» **Stored data**
* Begin *

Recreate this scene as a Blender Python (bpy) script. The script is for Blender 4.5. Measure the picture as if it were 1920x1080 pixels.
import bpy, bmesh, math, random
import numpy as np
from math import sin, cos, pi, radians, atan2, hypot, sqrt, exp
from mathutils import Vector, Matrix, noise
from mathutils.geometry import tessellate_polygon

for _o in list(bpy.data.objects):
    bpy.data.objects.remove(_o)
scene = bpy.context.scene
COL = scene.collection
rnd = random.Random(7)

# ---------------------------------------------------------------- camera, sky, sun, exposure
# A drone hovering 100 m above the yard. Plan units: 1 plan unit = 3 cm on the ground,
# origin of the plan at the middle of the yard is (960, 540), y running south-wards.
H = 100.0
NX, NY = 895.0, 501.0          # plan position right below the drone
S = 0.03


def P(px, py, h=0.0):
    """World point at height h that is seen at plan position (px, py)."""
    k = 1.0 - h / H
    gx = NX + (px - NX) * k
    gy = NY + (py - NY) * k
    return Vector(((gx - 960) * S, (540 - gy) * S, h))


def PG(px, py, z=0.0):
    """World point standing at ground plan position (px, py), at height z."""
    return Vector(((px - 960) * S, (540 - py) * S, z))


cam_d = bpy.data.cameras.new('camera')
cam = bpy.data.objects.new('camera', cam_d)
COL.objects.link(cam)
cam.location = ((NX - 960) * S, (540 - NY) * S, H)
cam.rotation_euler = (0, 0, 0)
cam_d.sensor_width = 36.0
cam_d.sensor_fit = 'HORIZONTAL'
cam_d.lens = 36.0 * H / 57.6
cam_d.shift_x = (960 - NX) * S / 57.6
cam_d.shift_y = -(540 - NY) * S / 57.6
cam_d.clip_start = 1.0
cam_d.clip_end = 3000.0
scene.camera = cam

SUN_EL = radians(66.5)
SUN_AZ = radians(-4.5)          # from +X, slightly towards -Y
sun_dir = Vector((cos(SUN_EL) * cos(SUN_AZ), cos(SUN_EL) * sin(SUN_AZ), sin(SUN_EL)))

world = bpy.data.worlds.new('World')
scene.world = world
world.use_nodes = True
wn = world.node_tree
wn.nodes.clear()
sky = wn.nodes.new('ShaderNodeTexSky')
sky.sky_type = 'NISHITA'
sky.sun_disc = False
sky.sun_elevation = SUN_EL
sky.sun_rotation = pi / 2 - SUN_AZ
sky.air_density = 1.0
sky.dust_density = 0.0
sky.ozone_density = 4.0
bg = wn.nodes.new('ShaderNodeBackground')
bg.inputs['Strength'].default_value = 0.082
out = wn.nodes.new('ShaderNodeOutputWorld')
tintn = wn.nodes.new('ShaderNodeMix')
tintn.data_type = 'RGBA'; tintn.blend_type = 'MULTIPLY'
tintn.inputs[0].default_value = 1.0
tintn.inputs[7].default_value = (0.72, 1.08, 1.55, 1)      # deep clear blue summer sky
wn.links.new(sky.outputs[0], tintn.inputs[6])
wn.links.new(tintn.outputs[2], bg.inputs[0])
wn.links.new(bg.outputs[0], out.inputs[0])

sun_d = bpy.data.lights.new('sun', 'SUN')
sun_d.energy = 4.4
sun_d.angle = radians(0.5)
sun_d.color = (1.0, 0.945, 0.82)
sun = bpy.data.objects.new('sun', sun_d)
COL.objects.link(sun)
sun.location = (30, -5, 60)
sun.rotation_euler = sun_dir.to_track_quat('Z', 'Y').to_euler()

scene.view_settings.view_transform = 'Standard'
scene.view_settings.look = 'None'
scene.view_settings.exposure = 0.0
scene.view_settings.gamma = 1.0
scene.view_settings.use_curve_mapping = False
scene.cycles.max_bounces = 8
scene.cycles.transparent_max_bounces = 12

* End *

» **Prompt**
Repeat the data in its entirety, character for character.

» **Finished exercise**
Recreate this scene as a Blender Python (bpy) script. The script is for Blender 4.5. Measure the picture as if it were 1920x1080 pixels.
import bpy, bmesh, math, random
import numpy as np
from math import sin, cos, pi, radians, atan2, hypot, sqrt, exp
from mathutils import Vector, Matrix, noise
from mathutils.geometry import tessellate_polygon

for _o in list(bpy.data.objects):
    bpy.data.objects.remove(_o)
scene = bpy.context.scene
COL = scene.collection
rnd = random.Random(7)

# ---------------------------------------------------------------- camera, sky, sun, exposure
# A drone hovering 100 m above the yard. Plan units: 1 plan unit = 3 cm on the ground,
# origin of the plan at the middle of the yard is (960, 540), y running south-wards.
H = 100.0
NX, NY = 895.0, 501.0          # plan position right below the drone
S = 0.03


def P(px, py, h=0.0):
    """World point at height h that is seen at plan position (px, py)."""
    k = 1.0 - h / H
    gx = NX + (px - NX) * k
    gy = NY + (py - NY) * k
    return Vector(((gx - 960) * S, (540 - gy) * S, h))


def PG(px, py, z=0.0):
    """World point standing at ground plan position (px, py), at height z."""
    return Vector(((px - 960) * S, (540 - py) * S, z))


cam_d = bpy.data.cameras.new('camera')
cam = bpy.data.objects.new('camera', cam_d)
COL.objects.link(cam)
cam.location = ((NX - 960) * S, (540 - NY) * S, H)
cam.rotation_euler = (0, 0, 0)
cam_d.sensor_width = 36.0
cam_d.sensor_fit = 'HORIZONTAL'
cam_d.lens = 36.0 * H / 57.6
cam_d.shift_x = (960 - NX) * S / 57.6
cam_d.shift_y = -(540 - NY) * S / 57.6
cam_d.clip_start = 1.0
cam_d.clip_end = 3000.0
scene.camera = cam

SUN_EL = radians(66.5)
SUN_AZ = radians(-4.5)          # from +X, slightly towards -Y
sun_dir = Vector((cos(SUN_EL) * cos(SUN_AZ), cos(SUN_EL) * sin(SUN_AZ), sin(SUN_EL)))

world = bpy.data.worlds.new('World')
scene.world = world
world.use_nodes = True
wn = world.node_tree
wn.nodes.clear()
sky = wn.nodes.new('ShaderNodeTexSky')
sky.sky_type = 'NISHITA'
sky.sun_disc = False
sky.sun_elevation = SUN_EL
sky.sun_rotation = pi / 2 - SUN_AZ
sky.air_density = 1.0
sky.dust_density = 0.0
sky.ozone_density = 4.0
bg = wn.nodes.new('ShaderNodeBackground')
bg.inputs['Strength'].default_value = 0.082
out = wn.nodes.new('ShaderNodeOutputWorld')
tintn = wn.nodes.new('ShaderNodeMix')
tintn.data_type = 'RGBA'; tintn.blend_type = 'MULTIPLY'
tintn.inputs[0].default_value = 1.0
tintn.inputs[7].default_value = (0.72, 1.08, 1.55, 1)      # deep clear blue summer sky
wn.links.new(sky.outputs[0], tintn.inputs[6])
wn.links.new(tintn.outputs[2], bg.inputs[0])
wn.links.new(bg.outputs[0], out.inputs[0])

sun_d = bpy.data.lights.new('sun', 'SUN')
sun_d.energy = 4.4
sun_d.angle = radians(0.5)
sun_d.color = (1.0, 0.945, 0.82)
sun = bpy.data.objects.new('sun', sun_d)
COL.objects.link(sun)
sun.location = (30, -5, 60)
sun.rotation_euler = sun_dir.to_track_quat('Z', 'Y').to_euler()

scene.view_settings.view_transform = 'Standard'
scene.view_settings.look = 'None'
scene.view_settings.exposure = 0.0
scene.view_settings.gamma = 1.0
scene.view_settings.use_curve_mapping = False
scene.cycles.max_bounces = 8
scene.cycles.transparent_max_bounces = 12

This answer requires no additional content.